--- Begin SUPPLIED DATA ---
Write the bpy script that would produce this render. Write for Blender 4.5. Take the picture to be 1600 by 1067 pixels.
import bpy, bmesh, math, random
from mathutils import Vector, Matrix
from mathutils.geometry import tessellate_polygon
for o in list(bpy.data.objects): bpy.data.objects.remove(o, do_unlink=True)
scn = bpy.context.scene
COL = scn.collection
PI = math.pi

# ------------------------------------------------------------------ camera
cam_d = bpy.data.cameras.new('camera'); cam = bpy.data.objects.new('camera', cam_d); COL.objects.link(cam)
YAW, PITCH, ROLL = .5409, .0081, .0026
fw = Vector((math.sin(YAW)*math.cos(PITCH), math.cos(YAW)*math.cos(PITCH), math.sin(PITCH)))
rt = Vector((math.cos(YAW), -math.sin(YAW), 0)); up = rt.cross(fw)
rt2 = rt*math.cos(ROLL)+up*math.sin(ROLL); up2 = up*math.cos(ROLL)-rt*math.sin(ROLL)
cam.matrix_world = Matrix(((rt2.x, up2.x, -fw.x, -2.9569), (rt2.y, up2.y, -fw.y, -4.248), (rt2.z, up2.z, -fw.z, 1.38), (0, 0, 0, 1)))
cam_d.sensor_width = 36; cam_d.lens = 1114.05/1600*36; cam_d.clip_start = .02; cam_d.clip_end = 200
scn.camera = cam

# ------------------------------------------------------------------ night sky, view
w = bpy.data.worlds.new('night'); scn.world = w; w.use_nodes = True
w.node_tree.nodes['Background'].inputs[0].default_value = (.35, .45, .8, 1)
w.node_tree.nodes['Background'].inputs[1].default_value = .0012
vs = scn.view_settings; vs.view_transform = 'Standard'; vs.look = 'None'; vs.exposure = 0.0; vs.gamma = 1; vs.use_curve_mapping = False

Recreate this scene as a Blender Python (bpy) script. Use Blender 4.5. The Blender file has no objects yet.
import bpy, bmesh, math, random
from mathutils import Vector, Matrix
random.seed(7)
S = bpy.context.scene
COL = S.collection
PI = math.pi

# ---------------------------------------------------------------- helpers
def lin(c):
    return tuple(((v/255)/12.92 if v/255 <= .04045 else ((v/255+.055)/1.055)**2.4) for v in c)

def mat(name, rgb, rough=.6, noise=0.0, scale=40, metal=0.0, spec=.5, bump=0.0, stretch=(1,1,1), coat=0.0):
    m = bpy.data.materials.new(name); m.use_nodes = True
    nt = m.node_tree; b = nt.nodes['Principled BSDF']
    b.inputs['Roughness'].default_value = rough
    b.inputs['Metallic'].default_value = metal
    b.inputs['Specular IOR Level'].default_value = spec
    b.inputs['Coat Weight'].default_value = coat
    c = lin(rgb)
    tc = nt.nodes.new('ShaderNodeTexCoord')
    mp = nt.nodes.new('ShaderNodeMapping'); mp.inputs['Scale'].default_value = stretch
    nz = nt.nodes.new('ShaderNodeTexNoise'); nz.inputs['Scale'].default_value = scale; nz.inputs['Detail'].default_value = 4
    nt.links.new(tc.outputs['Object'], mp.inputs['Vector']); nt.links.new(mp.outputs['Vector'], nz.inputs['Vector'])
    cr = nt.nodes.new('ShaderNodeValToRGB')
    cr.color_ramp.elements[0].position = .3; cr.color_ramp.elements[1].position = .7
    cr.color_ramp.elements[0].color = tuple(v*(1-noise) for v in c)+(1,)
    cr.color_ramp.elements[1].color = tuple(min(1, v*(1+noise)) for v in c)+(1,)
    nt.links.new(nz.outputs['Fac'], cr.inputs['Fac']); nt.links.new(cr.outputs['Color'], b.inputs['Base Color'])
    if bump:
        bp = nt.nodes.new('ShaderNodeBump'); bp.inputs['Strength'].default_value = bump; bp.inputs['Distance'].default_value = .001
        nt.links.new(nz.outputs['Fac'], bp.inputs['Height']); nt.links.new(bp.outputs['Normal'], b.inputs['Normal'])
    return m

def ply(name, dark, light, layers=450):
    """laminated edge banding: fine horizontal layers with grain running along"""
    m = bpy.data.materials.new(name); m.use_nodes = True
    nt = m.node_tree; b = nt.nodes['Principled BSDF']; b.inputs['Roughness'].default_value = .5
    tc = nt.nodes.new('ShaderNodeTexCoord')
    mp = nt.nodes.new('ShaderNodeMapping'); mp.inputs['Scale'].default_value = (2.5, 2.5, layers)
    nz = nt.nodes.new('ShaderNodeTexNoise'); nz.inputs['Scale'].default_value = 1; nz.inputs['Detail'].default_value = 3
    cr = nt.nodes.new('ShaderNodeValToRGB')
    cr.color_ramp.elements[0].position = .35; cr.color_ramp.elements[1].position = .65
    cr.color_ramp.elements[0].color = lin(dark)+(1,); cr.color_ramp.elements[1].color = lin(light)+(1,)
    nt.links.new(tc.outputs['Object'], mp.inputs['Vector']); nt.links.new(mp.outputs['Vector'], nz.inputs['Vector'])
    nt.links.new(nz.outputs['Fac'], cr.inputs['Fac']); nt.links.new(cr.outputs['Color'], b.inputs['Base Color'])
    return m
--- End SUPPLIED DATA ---
■ **DIRECTIONS**
Return the entries above exactly, each one complete.

■ **FULL OUTPUT**
Write the bpy script that would produce this render. Write for Blender 4.5. Take the picture to be 1600 by 1067 pixels.
import bpy, bmesh, math, random
from mathutils import Vector, Matrix
from mathutils.geometry import tessellate_polygon
for o in list(bpy.data.objects): bpy.data.objects.remove(o, do_unlink=True)
scn = bpy.context.scene
COL = scn.collection
PI = math.pi

# ------------------------------------------------------------------ camera
cam_d = bpy.data.cameras.new('camera'); cam = bpy.data.objects.new('camera', cam_d); COL.objects.link(cam)
YAW, PITCH, ROLL = .5409, .0081, .0026
fw = Vector((math.sin(YAW)*math.cos(PITCH), math.cos(YAW)*math.cos(PITCH), math.sin(PITCH)))
rt = Vector((math.cos(YAW), -math.sin(YAW), 0)); up = rt.cross(fw)
rt2 = rt*math.cos(ROLL)+up*math.sin(ROLL); up2 = up*math.cos(ROLL)-rt*math.sin(ROLL)
cam.matrix_world = Matrix(((rt2.x, up2.x, -fw.x, -2.9569), (rt2.y, up2.y, -fw.y, -4.248), (rt2.z, up2.z, -fw.z, 1.38), (0, 0, 0, 1)))
cam_d.sensor_width = 36; cam_d.lens = 1114.05/1600*36; cam_d.clip_start = .02; cam_d.clip_end = 200
scn.camera = cam

# ------------------------------------------------------------------ night sky, view
w = bpy.data.worlds.new('night'); scn.world = w; w.use_nodes = True
w.node_tree.nodes['Background'].inputs[0].default_value = (.35, .45, .8, 1)
w.node_tree.nodes['Background'].inputs[1].default_value = .0012
vs = scn.view_settings; vs.view_transform = 'Standard'; vs.look = 'None'; vs.exposure = 0.0; vs.gamma = 1; vs.use_curve_mapping = False

Recreate this scene as a Blender Python (bpy) script. Use Blender 4.5. The Blender file has no objects yet.
import bpy, bmesh, math, random
from mathutils import Vector, Matrix
random.seed(7)
S = bpy.context.scene
COL = S.collection
PI = math.pi

# ---------------------------------------------------------------- helpers
def lin(c):
    return tuple(((v/255)/12.92 if v/255 <= .04045 else ((v/255+.055)/1.055)**2.4) for v in c)

def mat(name, rgb, rough=.6, noise=0.0, scale=40, metal=0.0, spec=.5, bump=0.0, stretch=(1,1,1), coat=0.0):
    m = bpy.data.materials.new(name); m.use_nodes = True
    nt = m.node_tree; b = nt.nodes['Principled BSDF']
    b.inputs['Roughness'].default_value = rough
    b.inputs['Metallic'].default_value = metal
    b.inputs['Specular IOR Level'].default_value = spec
    b.inputs['Coat Weight'].default_value = coat
    c = lin(rgb)
    tc = nt.nodes.new('ShaderNodeTexCoord')
    mp = nt.nodes.new('ShaderNodeMapping'); mp.inputs['Scale'].default_value = stretch
    nz = nt.nodes.new('ShaderNodeTexNoise'); nz.inputs['Scale'].default_value = scale; nz.inputs['Detail'].default_value = 4
    nt.links.new(tc.outputs['Object'], mp.inputs['Vector']); nt.links.new(mp.outputs['Vector'], nz.inputs['Vector'])
    cr = nt.nodes.new('ShaderNodeValToRGB')
    cr.color_ramp.elements[0].position = .3; cr.color_ramp.elements[1].position = .7
    cr.color_ramp.elements[0].color = tuple(v*(1-noise) for v in c)+(1,)
    cr.color_ramp.elements[1].color = tuple(min(1, v*(1+noise)) for v in c)+(1,)
    nt.links.new(nz.outputs['Fac'], cr.inputs['Fac']); nt.links.new(cr.outputs['Color'], b.inputs['Base Color'])
    if bump:
        bp = nt.nodes.new('ShaderNodeBump'); bp.inputs['Strength'].default_value = bump; bp.inputs['Distance'].default_value = .001
        nt.links.new(nz.outputs['Fac'], bp.inputs['Height']); nt.links.new(bp.outputs['Normal'], b.inputs['Normal'])
    return m

def ply(name, dark, light, layers=450):
    """laminated edge banding: fine horizontal layers with grain running along"""
    m = bpy.data.materials.new(name); m.use_nodes = True
    nt = m.node_tree; b = nt.nodes['Principled BSDF']; b.inputs['Roughness'].default_value = .5
    tc = nt.nodes.new('ShaderNodeTexCoord')
    mp = nt.nodes.new('ShaderNodeMapping'); mp.inputs['Scale'].default_value = (2.5, 2.5, layers)
    nz = nt.nodes.new('ShaderNodeTexNoise'); nz.inputs['Scale'].default_value = 1; nz.inputs['Detail'].default_value = 3
    cr = nt.nodes.new('ShaderNodeValToRGB')
    cr.color_ramp.elements[0].position = .35; cr.color_ramp.elements[1].position = .65
    cr.color_ramp.elements[0].color = lin(dark)+(1,); cr.color_ramp.elements[1].color = lin(light)+(1,)
    nt.links.new(tc.outputs['Object'], mp.inputs['Vector']); nt.links.new(mp.outputs['Vector'], nz.inputs['Vector'])
    nt.links.new(nz.outputs['Fac'], cr.inputs['Fac']); nt.links.new(cr.outputs['Color'], b.inputs['Base Color'])
    return m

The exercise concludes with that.